A pretty solid bundle is packed inside the slim HP notebook casing. One always has to take into account that a desktop game PC or even a notebook game PC's is always limited by the weakest hardware part. At first glance HP has got us covered for some hardcore gaming action with fast loading times thanks to the usage of a Solid State Drive. Before continuing let us do a breakdown now of the individual listed components:

 

 

Intel I7-6700HQ CPU: The 6700HQ  processor is a quad core with Hyper Threading functionality, based on the Skylake architecture and manufactured in 14nm technology. The 6700HQ clocks, when all cores are loaded, somewhere between 2600MHz and 3100MHz; depending on the load it can boost up to 3500MHz on a single core. The i7-6700HQ is equipped alike the desktop counterparts with an integrated graphics device, the HD Graphics 530. This should allow the end user to play slightly older game titles on medium or low detail level, though that is not what this laptop was designed for :p

 

 

nVIDIA GeForce GTX950M: The nVIDIA GeForce GTX 950M is a DirectX 11-compatible laptop graphics card based on the Maxwell architecture. Manufactured on 28nm, it offers 640 Shader units clocked at 993Mhz with a boost clock foreseen of 1124MHz. Two versions are floating around and the difference is in the usage of the dedicated memory: either it uses the slower 4GB GDDR3 900/1000MHz or the faster, thus more expensive GDDR5 memory running at a whopping 5000MHz. Bandwidth wise this is the difference between 30GB/s or 80GB/s. Looking at the GPU-Z picture below HP opted for the cheaper variant with the GDDR3 memory; this should be responsible for a 10-15% performance loss versus the GDDR5 model. Testing has to highlight if this could be the Achilles heel of this gaming notebook.

 

 

16GB of DDR3 memory is stock with the high end model, running at 800MHz in dual channel configuration. There are no free slots so either you settle with this or have to swap the two modules for higher density ones, though for most users 16GB will be plenty.

 

For fast loading times HP included a Samsung 128GB SSD. Now 128GB is not a lot, but the full install of the OS and the HP utility software suite and other programs still leaves close to 72GB free on the drive. The end-user still has the chance to install several of his favorite games on the faster SSD; on paper this SSD is not a screamer with a sequential read of around 256MB/s and only a 136MB/s sequential Write, though I've been running an older OCZ OCTANE drive, which was a few years back one of the slower drives on the market.
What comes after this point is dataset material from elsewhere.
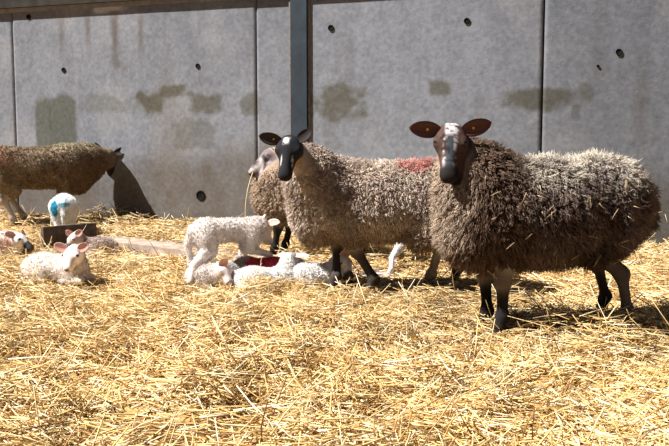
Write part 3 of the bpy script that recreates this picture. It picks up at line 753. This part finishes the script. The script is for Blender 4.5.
def lamb_stand(label, o, yaw, feet, hp, fwd, s=1.0, hs=.66, up=(0, 0, 1), wc_=None, ff=None, ears=None, legc=(.70, .64, .61), muz=.80, tailv=None, arch=0.0, zoff=0.0, headcol=(.74, .68, .66), fat=1.0):
    o = np.array(o, float); Lc = lambda x, y, z: o + rot2((x * s, y * s, z * s + zoff), yaw); wc = (.8, .76, .73)
    T0 = [ell(Lc(-.15, 0, .305), np.array((.100, .082 * fat, .092)) * s, rotm(yaw), wc, 1), ell(Lc(0, 0, .305 + arch), np.array((.16, .076 * fat, .072)) * s, rotm(yaw), wc, 1),
          ell(Lc(.14, 0, .295), np.array((.09, .072 * fat, .084)) * s, rotm(yaw), wc, 1)]
    P, T, R = lhead(hp, fwd, hs * s, headcol, muz, up)
    nb = np.array(hp) + R @ (np.array((-.012, 0, -.05)) * hs * s)
    T0 += [cone(Lc(.17, 0, .32), nb, .065 * s, .043 * s, wc, 1)]
    G_ = [(T0, .018), (P, .006)]
    tv = tailv or (-.26, 0, .12)
    G_.append(([cone(Lc(-.235, 0, .32), Lc(-.262, 0, .24), .022 * s, .019 * s, wc, .9), cone(Lc(-.262, 0, .24), Lc(*tv), .019 * s, .015 * s, wc, .9)], .006))
    fw = rot2((1, 0, 0), yaw)
    for i, f in enumerate(feet):
        f = np.array(f, float); sd = 1 if i % 2 == 0 else -1; z0 = f[2]
        if i < 2:
            sh = Lc(.13, sd * .045, .26); el = Lc(.11, sd * .05, .20); kn = f * .75 + el * .25 + fw * .015 * s; kn[2] = z0 + (el[2] - z0) * .55
            ch = [cone(sh, el, .050 * s, .033 * s, wc, 1), cone(el, kn, .028 * s, .019 * s, legc, .5), cone(kn, f + [0, 0, .045 * s], .018 * s, .014 * s, legc)]
        else:
            sh = Lc(-.15, sd * .045, .27); el = Lc(-.14, sd * .056, .20); hk = f * .55 + el * .45 - fw * .03 * s; hk[2] = z0 + (el[2] - z0) * .62
            ch = [cone(sh, el, .062 * s, .048 * s, wc, 1), cone(el, hk, .042 * s, .026 * s, legc, .6), cone(hk, f + [0, 0, .045 * s], .024 * s, .018 * s, legc)]
        ch += [cone(f + [0, 0, .045 * s], f + fw * .01 * s + [0, 0, .022 * s], .016 * s, .016 * s, legc), cone(f + fw * .01 * s + [0, 0, .016 * s], f + fw * .022 * s + [0, 0, .006 * s], .014 * s, .012 * s, (.10, .08, .07))]
        G_.append((ch, .005))
    return lamb(label, G_, (o[0], o[1], 0), (T, R, hs * s), wc_, ff, ears)
def lamb_lie(label, o, yaw, hp, fwd, s=1.0, hs=.66, up=(0, 0, 1), wc_=None, ff=None, ears=None, legc=(.70, .64, .61), muz=.80, headcol=(.74, .68, .66), roll=0, h=1.0):
    o = np.array(o, float); o[2] = 0; Lc = lambda x, y, z: o + rot2((x * s, y * s, z * s), yaw); wc = (.8, .76, .73)
    T0 = [ell(Lc(-.10, 0, .085 * h), np.array((.125, .095, .092 * h)) * s, rotm(yaw), wc, 1), ell(Lc(.01, 0, .085 * h), np.array((.15, .088, .085 * h)) * s, rotm(yaw), wc, 1),
          ell(Lc(.125, 0, .09 * h), np.array((.085, .078, .092 * h)) * s, rotm(yaw), wc, 1)]
    for q in (-1, 1):
        T0.append(ell(Lc(-.09, q * .075, .065), np.array((.085, .038, .066)) * s, rotm(yaw), wc, 1))
    P, T, R = lhead(hp, fwd, hs * s, headcol, muz, up, roll)
    nb = np.array(hp) + R @ (np.array((-.012, 0, -.05)) * hs * s)
    T0 += [cone(Lc(.14, 0, .11 * h), nb, .066 * s, .045 * s, wc, 1)]
    G_ = [(T0, .018), (P, .006)]
    for q in (-1, 1):
        G_.append(([cone(Lc(.15, q * .05, .05), Lc(.225, q * .055, .03), .030 * s, .020 * s, wc, .6), cone(Lc(.225, q * .055, .028), Lc(.12, q * .075, .018), .018 * s, .014 * s, legc),
                    cone(Lc(.12, q * .075, .018), Lc(.09, q * .08, .016), .015 * s, .013 * s, (.1, .08, .07))], .005))
        G_.append(([cone(Lc(-.04, q * .095, .05), Lc(-.15, q * .105, .022), .030 * s, .018 * s, wc, .6), cone(Lc(-.15, q * .105, .02), Lc(-.02, q * .12, .018), .018 * s, .015 * s, legc),
                    cone(Lc(-.02, q * .12, .018), Lc(.01, q * .122, .016), .015 * s, .013 * s, (.1, .08, .07))], .005))
    G_.append(([cone(Lc(-.21, 0, .09), Lc(-.25, .03, .04), .022 * s, .017 * s, wc, .9), cone(Lc(-.25, .03, .04), Lc(-.22, .08, .02), .017 * s, .014 * s, wc, .9)], .006))
    return lamb(label, G_, (o[0], o[1], 0), (T, R, hs * s), wc_, ff, ears)
def E(d, f, L=.085, W=.030, c=PINK, cup=.45): return dict(d=d, f=f, L=L, W=W, ci=c[0], co=c[1], cup=cup)

# standing lamb
o1 = np.array([-.665, 5.64, .012])
f1 = [G(238, 272), K(270, 262, 5.76), G(220, 275), G(190, 289)]
lamb_stand('white lamb standing with a forefoot up on a resting lamb, left of the black-faced ewe', o1, math.radians(20), f1, K(263, 222, 5.78), (.38, .35, -.85), s=1.0, hs=.68,
           wc_=lcol((.80, .74, .71)), ff=lface((.62, .55, .53)), ears=[E((.9, -.2, .10), (.2, -.6, .5)), E((.2, .8, .5), (.5, .2, 0))], tailv=(-.245, -.01, .10), arch=.012)
# lying under it
lamb_lie('white lamb lying curled beneath the standing lamb, its face to the straw', K(213, 283, 5.46), math.radians(-8), K(223, 266, 5.36), (.45, -.60, -.65), s=.74, hs=.74,
         wc_=lcol((.80, .73, .70)), ff=lface((.62, .55, .54), nose=(.3, .22, .22)), ears=[E((.6, -.2, .75), (.2, -1, 0), .07), E((-.85, .1, .05), (0, -.8, .6), .07, .022)])
# resting lamb with head turned off
lamb_lie('white lamb resting in front of the red-marked lamb with its grey head turned away', K(265, 285, 5.38), math.radians(3), K(290, 256, 5.46), (.60, .60, -.30), s=.88, hs=.66, h=.74,
         wc_=lcol((.86, .84, .83)), ff=lface((.36, .33, .34), patch=((.24, .22, .235), .06)), ears=[E((1, -.1, .0), (0, -.5, 1), .095, .028, ((.66, .45, .40), (.62, .52, .48))), E((-.9, .2, -.05), (0, -.6, .8), .07, .022, ((.60, .50, .48), (.62, .55, .52)))])
lamb_lie('cream lamb with a red mark on its back lying behind the grey-headed resting lamb', K(262, 272, 5.74), math.radians(176), K(234, 264, 5.80), (-.8, -.1, -.5), s=.90, hs=.60, h=.80,
         wc_=lcol((.62, .52, .46), (((K(266, 264, 5.72)), (.13, .3, .14), (.80, .10, .13), 1.0),)), ff=lface((.6, .5, .46)), ears=[E((0, -.9, .3), (-.6, 0, .2)), E((0, .9, .3), (-.6, 0, .2))])
# lamb with dark muzzle behind B's forelegs
lamb_lie('white lamb with a dark muzzle lying behind the forelegs of the black-faced ewe', K(316, 285, 5.44), math.radians(4), K(342, 257, 5.42), (.42, -.58, -.68), s=.92, hs=.70, h=.84,
         wc_=lcol((.90, .88, .87)), ff=lface((.78, .76, .78), patch=((.07, .065, .075), .155)), ears=[E((.8, .3, .5), (0, -1, .2)), E((-.85, -.1, .22), (.2, -1, .2), .085, .032)])
# front left lamb
lamb_lie('white lamb with pink ears facing out, lying alone at the front left of the pen', K(56, 276, 5.62), math.radians(-22), K(73.5, 250, 5.42), (-.10, -.80, -.58), s=1.05, hs=.67, muz=.66,
         wc_=lcol((.86, .78, .73)), ff=lface((.86, .78, .74), nose=(.14, .09, .09)), ears=[E((-.85, -.05, .42), (0, -1, .1), .088, .034), E((.85, -.05, .50), (0, -1, .1), .082, .033)], h=.95)
# left edge lamb
lamb_lie('dark-muzzled white lamb lying at the left edge of the straw, facing right', K(-8, 254, 6.85), math.radians(-6), K(17, 236, 6.80), (.86, -.30, -.42), s=1.0, hs=.72,
         wc_=lcol((.82, .72, .68), ((K(5, 243, 6.8), (.14, .3, .05), (.66, .36, .32), .6),)), ff=lface((.80, .74, .74), patch=((.045, .045, .055), .120), eye=(.05, .04, .05)), ears=[E((-.8, -.4, .30), (.2, -.8, .3), .085), E((-.1, .9, .3), (.5, 0, .2), .085)])
# little lamb by the board
lamb_lie('small pinkish-grey lamb lying against the dark board end of the trough', K(93, 249, 6.93), math.radians(174), K(75, 235, 6.88), (-.48, -.52, -.70), s=.82, hs=.72,
         wc_=lcol((.56, .45, .40)), ff=lface((.55, .46, .44), patch=((.12, .09, .09), .13), eye=(.06, .05, .05)), ears=[E((-.5, -.3, .6), (0, -1, .1), .06), E((.75, -.1, .6), (0, -1, .1), .07)], h=.8)
# lamb with blue spray mark, seen from behind
o9 = np.array([(63 - CX) / F * 7.95, 7.95, 0])
f9 = [o9 + rot2(v, math.radians(106)) for v in ((.13, .05, 0), (.13, -.05, 0), (-.15, .06, 0), (-.15, -.06, 0))]
lamb_stand('white lamb with a blue sprayed mark seen from behind, standing beyond the dark board', o9, math.radians(106), f9, o9 + np.array([-.08, .30, .20]), (-.2, .8, -.6), s=.98, hs=.62,
           wc_=lcol((.84, .86, .88), ((K(57, 208, 7.8), (.035, .4, .085), (.05, .40, .62), 1.0), (K(67, 204, 7.8), (.05, .4, .022), (.10, .42, .60), .8))), ff=lface(), ears=[E((-.9, 0, .3), (0, 1, 0)), E((.9, 0, .3), (0, 1, 0))], fat=1.55, tailv=(-.26, 0, .16))
# hidden lamb: only a foreleg shows under B
o10 = G(418, 268); o10[2] = 0
f10 = [o10 + rot2((.15, .035, 0), math.pi), G(391, 276), o10 + rot2((-.13, .05, 0), math.pi), o10 + rot2((-.16, -.05, 0), math.pi)]
lamb_stand('white lamb hidden behind the black-faced ewe, only a dark-hoofed leg showing under her belly', o10, math.pi, f10, o10 + np.array([-.20, 0, .36]), (-.75, .1, -.6), s=.95, hs=.62,
           wc_=lcol((.84, .82, .83)), ff=lface(), legc=(.72, .70, .72), ears=[E((0, -.9, .3), (-.6, 0, .2)), E((0, .9, .3), (-.6, 0, .2))])

# ================================================================== trough
def slab(a, b, width_dir, wdt, z0, z1, mat, name, bev=.004, sub=24, jit=.004, dz=0.0):
    a = np.array(a, float); b = np.array(b, float); wd_ = np.array(width_dir, float); V = []; 
    for i in range(sub + 1):
        p = a + (b - a) * i / sub; j = (fbm(np.array([[p[0] * 4, p[1] * 4, z1]]), 3, 2)[0] - .5) * jit * 4
        for (o_, z) in ((0, z0), (1, z0), (1, z1), (0, z1)): V.append([p[0] + wd_[0] * wdt * o_, p[1] + wd_[1] * wdt * o_, z + dz * (i / sub) ** 2 + (j if z == z1 else 0)])
    Fq = [[i * 4 + k, i * 4 + (k + 1) % 4, (i + 1) * 4 + (k + 1) % 4, (i + 1) * 4 + k] for i in range(sub) for k in range(4)] + [[0, 1, 2, 3], [sub * 4 + 3, sub * 4 + 2, sub * 4 + 1, sub * 4]]
    me = mesh_np(name, V, [np.array(Fq)], None, mat, smooth=False); bm_fix(me); return me
t0 = G(88, 250); t1 = G(380, 281); t0[2] = t1[2] = 0; td = (t1 - t0) / np.linalg.norm(t1 - t0); tn = np.array([-td[1], td[0], 0])
if tn[1] < 0: tn = -tn
tr = link('feed_trough', None, label='long low weathered grey feed trough with a dark upright end board, half buried in straw', cat='trough', loc=tuple(t0))
def addt(me, nm):
    me.transform(Matrix.Translation(-Vector(t0))); return link(nm, me, parent=tr)
addt(slab(t0, t1, tn, .03, -.03, .085, M_plank, 'side_plank', dz=-.07), 'side_plank')
addt(slab(t0 + tn * .03, t1 + tn * .03, tn, .20, .055, .083, M_plank, 'top_plank', dz=-.07), 'top_plank')
addt(slab(t0 + tn * .23, t1 + tn * .23, tn, .03, -.03, .085, M_plank, 'side_plank', dz=-.07), 'side_plank')
e0 = G(44, 251); e1 = G(97, 246); e0[2] = e1[2] = 0; ed = (e1 - e0) / np.linalg.norm(e1 - e0); en = np.array([-ed[1], ed[0], 0])
addt(slab(e0, e1, en, .045, -.02, .190, M_dark, 'end_board', sub=8, jit=.002), 'end_board')

# straw stalk hanging from the grey-faced ewe's mouth
m0 = K(253, 172, 6.62); rgs = np.random.default_rng(4)
Vs, Qs, cs, _ = strands(np.array([m0]), np.array([nrm((-.35, -.1, -.9))]), np.array([nrm((.02, 0, -1))]), np.array([.34]), np.array([.0042]), 8, 0, 6, .6)
link('straw_stalk', mesh_np('straw_stalk', Vs - m0, [Qs], np.tile([.80, .66, .36], (len(Vs), 1)), M_straw), label='long straw stalk hanging from the mouth of the grey-faced ewe', cat='straw', loc=tuple(m0))

# ------------------------------------------------------------------ loose straw
parts = [straw_zone(2.3, 3.6, 6000, 1.35), straw_zone(3.6, 5.2, 4600, 1.3), straw_zone(5.2, 7.5, 2800, 1.4, .95), straw_zone(7.5, 12.6, 1900, 1.6, .8)]
off = 0; VV = []; QQ = []; CC = []; TT = []
for V, Q, cp, c in parts:
    VV.append(V); QQ.append(Q + off); CC.append(c); TT.append(cp + off); off += len(V)
me = mesh_np('straw_bedding', np.vstack(VV), [np.vstack(QQ), np.vstack(TT)], np.vstack(CC), M_straw)
link('straw_bedding', me, kind='stuff', label='loose golden straw bedding strewn deep over the pen floor', cat='straw')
Yet I'm still up and running in a matter of seconds when powering on. Even the slowest SSD will knock the socks off your mobile HDD.

 

 

 

For Storage the 1TB 2.5" Western Digital drive should provide sufficient storage for most mobile users will ever need. This is a 5400rpm version part of the Western Digital Scorpio Blue series and is considered an a medium range drive. While it is equipped with a SATA 6.0 interface, it has to be mentioned that even faster laptop drives were hardly able to saturate the previous SATA 3.0, so consider this more as a PR gimmick than anything else.

 

Good to see HP opted to still include an optical drive in their Pavilion Gaming notebook. Not all users have abandoned DVDs and such as install, storage or backup medium.